To give you an example of this flexibility, let’s consider online voting. This is a relatively common use of the return channel, and there are many different ways to implement it. Some companies may want to integrate the votes cast via DTV applications with votes cast on their web site, and in this case it may be best to to register the vote via an HTTP request to a web page on the broadcaster’s web site. In other cases, the broadcaster may have an agreement with the local telephone company about revenue sharing from SMS messages (voting using SMS is common on TV shows in many countries), in which case the receiver would prefer to use the receiver’s modem to transmit an SMS message that registers the vote.

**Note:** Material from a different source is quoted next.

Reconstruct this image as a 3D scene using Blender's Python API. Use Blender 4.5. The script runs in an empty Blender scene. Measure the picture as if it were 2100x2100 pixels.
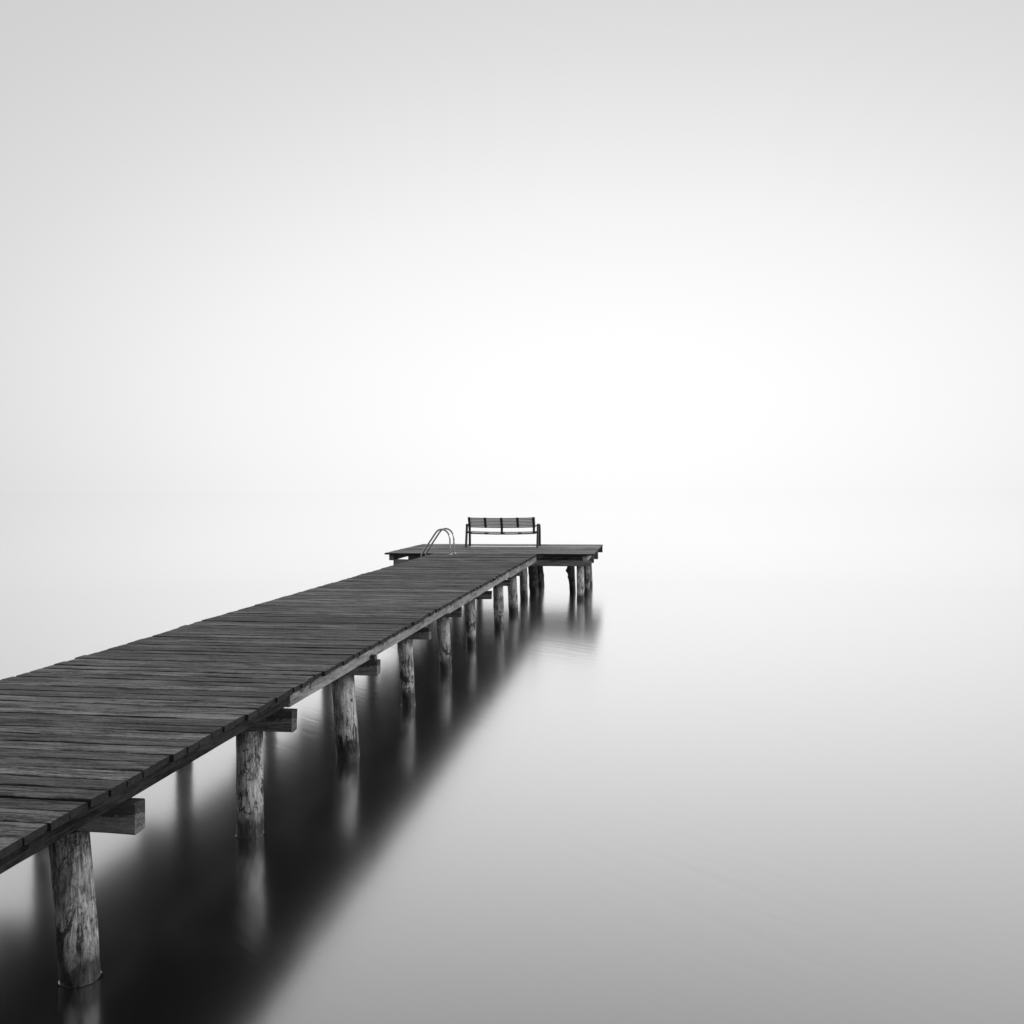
import bpy, math, random
from mathutils import Vector, Matrix, noise
random.seed(11)
scene = bpy.context.scene
col = scene.collection
PI = math.pi

# ------------------------------------------------------------------ camera
THETA, ROLL, FPX, PY = 0.1542, 0.0058, 1874.0, 1006.0       # yaw, roll, focal length and principal row on a 2100 px square
cam = bpy.data.cameras.new('camera'); camo = bpy.data.objects.new('camera', cam); col.objects.link(camo)
cam.sensor_width = 36; cam.lens = 36 * FPX / 2100
cam.shift_y = -(1050 - PY) / 2100
cam.clip_start = 0.05; cam.clip_end = 60000
r = Vector((math.cos(THETA), math.sin(THETA), 0)); f = Vector((-math.sin(THETA), math.cos(THETA), 0)); z = Vector((0, 0, 1))
r2 = r * math.cos(ROLL) - z * math.sin(ROLL); u2 = z * math.cos(ROLL) + r * math.sin(ROLL)
M = Matrix((( r2.x, u2.x, -f.x, 0), (r2.y, u2.y, -f.y, 0), (r2.z, u2.z, -f.z, 2.6), (0, 0, 0, 1)))
camo.matrix_world = M
scene.camera = camo
scene.render.resolution_x = scene.render.resolution_y = 1024

# ------------------------------------------------------------------ sky
SUN_AZ, SUN_EL = math.radians(98), math.radians(16)          # clockwise from +Y
w = bpy.data.worlds.new('World'); scene.world = w; w.use_nodes = True
nt = w.node_tree; nt.nodes.clear(); N = nt.nodes.new; L = nt.links.new
out = N('ShaderNodeOutputWorld'); bg = N('ShaderNodeBackground'); L(bg.outputs[0], out.inputs[0]); bg.inputs[1].default_value = 1.0
tc = N('ShaderNodeTexCoord')
sc = N('ShaderNodeVectorMath'); sc.operation = 'MULTIPLY'; sc.inputs[1].default_value = (1, 1, 2.2); L(tc.outputs['Generated'], sc.inputs[0])
nm = N('ShaderNodeVectorMath'); nm.operation = 'NORMALIZE'; L(sc.outputs[0], nm.inputs[0])
az, el = math.radians(-2.5), math.radians(11)
dt = N('ShaderNodeVectorMath'); dt.operation = 'DOT_PRODUCT'; L(nm.outputs[0], dt.inputs[0])
dt.inputs[1].default_value = (math.sin(az) * math.cos(el), math.cos(az) * math.cos(el), math.sin(el))
ac = N('ShaderNodeMath'); ac.operation = 'ARCCOSINE'; L(dt.outputs['Value'], ac.inputs[0])
dv = N('ShaderNodeMath'); dv.operation = 'DIVIDE'; dv.inputs[1].default_value = PI; L(ac.outputs[0], dv.inputs[0])
rp = N('ShaderNodeValToRGB'); L(dv.outputs[0], rp.inputs[0]); rp.color_ramp.interpolation = 'B_SPLINE'
SKY = [(0, 1.03), (8, 1.0), (15, .97), (23, .91), (29, .84), (36, .74), (44, .65), (56, .57), (90, .46), (180, .36)]
e = rp.color_ramp.elements
while len(e) < len(SKY): e.new(0.5)
for i, (a, v) in enumerate(SKY):
    e[i].position = a / 180; e[i].color = (v, v, v, 1)
sk = N('ShaderNodeTexSky'); sk.sky_type = 'NISHITA'; sk.sun_disc = False; sk.sun_elevation = SUN_EL; sk.sun_rotation = SUN_AZ
sk.air_density = 1; sk.dust_density = 5
bw = N('ShaderNodeRGBToBW'); L(sk.outputs[0], bw.inputs[0])
ms = N('ShaderNodeMath'); ms.operation = 'MULTIPLY'; ms.inputs[1].default_value = 0.0012; L(bw.outputs[0], ms.inputs[0])
ad = N('ShaderNodeMath'); ad.operation = 'ADD'; L(rp.outputs[0], ad.inputs[0]); L(ms.outputs[0], ad.inputs[1])
L(ad.outputs[0], bg.inputs[0])

sun = bpy.data.lights.new('sun', 'SUN'); sun.energy = 1.6; sun.angle = math.radians(24); sun.color = (1, 1, 1)
suno = bpy.data.objects.new('sun', sun); col.objects.link(suno)
sd = Vector((math.sin(SUN_AZ) * math.cos(SUN_EL), math.cos(SUN_AZ) * math.cos(SUN_EL), math.sin(SUN_EL)))
suno.rotation_euler = sd.to_track_quat('Z', 'Y').to_euler(); suno.location = (20, 0, 20)
vs = scene.view_settings; scene.display_settings.display_device = 'sRGB'
vs.view_transform = 'Standard'; vs.look = 'None'; vs.exposure = 0; vs.gamma = 1; vs.use_curve_mapping = False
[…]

A final method of online voting hardly involves making a connection at all. A technique called "drop call" voting allows votes to be counted simply by dialling a particular phone number. The server will detect the incoming call, register a vote and then immediately terminate the connection without even connecting to the incoming call. This allows votes to be counted very quickly, and also saves the user’s phone bills because a long connection is not needed.
MHP receivers in Italy must support this type of voting, and MHP 1.1.2 adds some extra classes that help to support this. A number of subclasses of the ConnectionFailedEvent have been defined to indicate why a connection failed. One of these is the ConnectionDroppedEvent, which tells the application that the number they dialled has dropped the connection, and thus the application can be sure that the vote has actually been registered. In earlier versions of MHP, a ConnectionFailedEvent would be generated, which could either mean that the vote was successfully counted, or that the vote could not be counted because the number for voting was busy, the phone line was disconnected or any other reason that prevented the receiver from making the call in the first place.